Per Mazzoncini «occorre infine che gli Stati europei, nel contesto di una strategia comunitaria, identifichino bene la propria politica di autonomia energetica: ciò perché solo quando quest’ultima è forte si ha potere negoziale con chi ci vende il gas».

Un’opportunità per l’industria

Renato Mazzoncini, amministratore delegato A2A

L’idea è che la nuova potenza da fonti rinnovabili possa favorire la transizione green.

Per Mazzoncini, «alla fine soltanto il 20% degli usi finali è elettrificato in Italia.
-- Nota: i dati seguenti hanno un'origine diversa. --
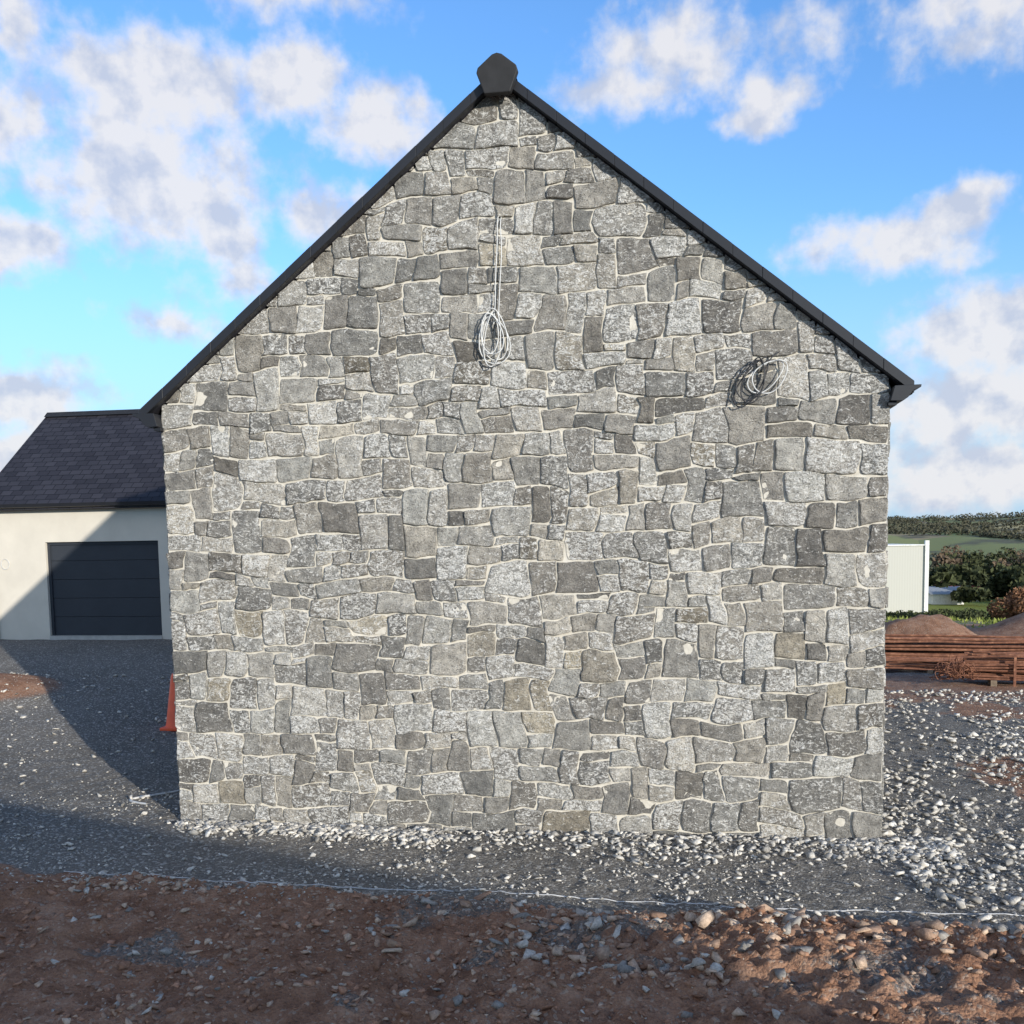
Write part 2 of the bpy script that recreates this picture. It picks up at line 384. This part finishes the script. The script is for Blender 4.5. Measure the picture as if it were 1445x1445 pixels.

Occorre anzitutto sviluppare le reti elettriche, renderle intelligenti. E poi, in realtà, moltissime sono le filiere che possono crescere e svilupparsi seguendo il nuovo trend».

Per Patuano «non si tratta solo di realizzare nuovi chassis per l’auto green; noi, ad esempio, in Europa non abbiamo terre rare: il loro recupero dalle batterie usate può costituire una vera e propria miniera. E già si studiano batterie al ferro, materiale senz’altro disponibile nel Vecchio Continente. Insomma, l’elettrificazione promossa dalle rinnovabili porterà sviluppi in tanti settori dell’industria».

Ma quanto costerebbe la nuova potenza installata con le rinnovabili? «Tanto – termina Patuano – un miliardo di euro di investimenti per ogni GW installato. Ma se non le facciamo noi, queste cose, ai nostri tempi, gli effetti negativi della nostra inazione ricadranno sulle nuove generazioni, che dovranno pagare molto di più».

Chi è A2a

A2A è una società multiservizi con sede a Brescia. È quotata alla Borsa di Milano. Nel 2021 ha realizzato un fatturato di oltre 11,5 miliardi di euro, con un incremento del 69% rispetto all’anno precedente. Anche l’utile netto, ora a quota 504 milioni di euro, è cresciuto del 38% rispetto all’esercizio 2020.

L’azienda è fortemente impegnata nel green: sempre nel 2021, infatti, ha realizzato 313 GWh di produzione da nuove fonti rinnovabili fotovoltaiche ed eoliche, più che raddoppiando la quota di 129 GWh del 2020.